Hal tersebut, menurutnya, menyebabkan kualitas input mahasiswa S1, S2 dan S3, dengan student selectivity yang menurun. Dalam penyelenggaraan pembelajaran, metode pembelajaran dalam jaringan (daring) menyebabkan turunnya interaksi mahasiswa dengan dosen dan almamater, serta interaksi antar mahasiswa. Meskipun adaptasi teknik dan fasilitas pembelajaran daring sudah berjalan dengan baik, tetapi masa-masa peralihan ini menyisakan pertanyaan bagaimana luaran pembelajaran daring bisa menjadi alat utama mencetak ilmuwan yang berkarakter.
“Karenanya semakin menguat dorongan untuk percepatan pembelajaran tatap muka dengan metode daring merupakan komplemen sehingga kita akan mendukung program akselerasi menuju kenormalan baru,” paparnya.
Disamping dalam bidang pendidikan dan kemahasiswaan, Dekan pada kesempatan ini juga menyampaikan laporan terkait bidang penelitian, pengabdian kepada masyarakat, kerja sama dan alumni serta bidang administrasi, keuangan, SDM dan sarana prasarana.
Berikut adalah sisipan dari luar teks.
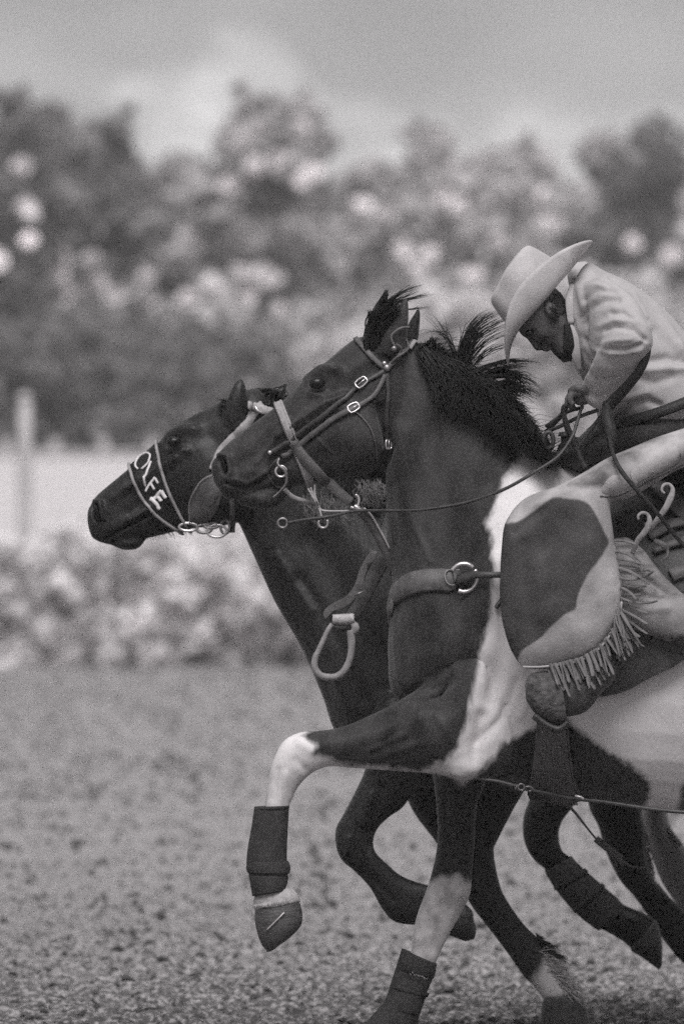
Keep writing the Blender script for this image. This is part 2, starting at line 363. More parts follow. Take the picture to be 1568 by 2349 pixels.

Sementara itu, pidato ilmiah Dies ke-58 Fakultas Kehutanan UGM disampaikan Dirjen Planologi Kehutanan dan Tata Lingkungan, KLHK, Dr. Ir. Ruanda Agung Sugardiman, M.Sc, dengan mengangkat judul “Undang-Undang Cipta Kerja: Jaminan Kecukupan Luas Kawasan Hutan dan Penutupan Hutan Guna Mewujudkan Hutan Indonesia Lestari”.
Ruanda Agung menandaskan tidak benar bila UU Cipta Kerja dan peraturan turunannya menghapus aturan kecukupan luas kawasan hutan dan penutupan hutan. UUCK dan aturan turunannya justru memperkuat konsepsi, metode dan tata-cara penghitungannya dengan lebih memperhatikan Variasi Karakteristik Biogeofisik, Daya Tampung Daya Dukung Lingkungan Hidup, Karakteristik DAS, dan Keanekaragaman Flora Fauna.
“Juga mempertimbangkan batas Adminstrasi Pemerintahan dan tidak semua sama untuk seluruh wilayah Indonesia, serta mempertimbangkan Kondisi Eksisting Kawasan Hutan dan Program Kebijakan Pembangunan sebelumnya,” tandasnya.
Ia menyampaikan UUCK juga memberikan kesempatan bagi pemerintah daerah untuk mengatur penutupan hutan di luar Kawasan Hutan untuk optimalisasi manfaat lingkungan, sosial, ekonomi dan budaya. Selain itu, memungkinkan bagi pemerintah, Pemerintah Provinsi, Pemerintah Kabupaten/ Kota dan pihak lain dapat memberikan insentif kepada pihak yang dapat memulihkan, mempertahankan, melestarikan hutan di dalam dan di luar kawasan hutan sehingga dapat berperan meningkatkan luas tutupan hutan baik di dalam maupun luar kawasan hutan.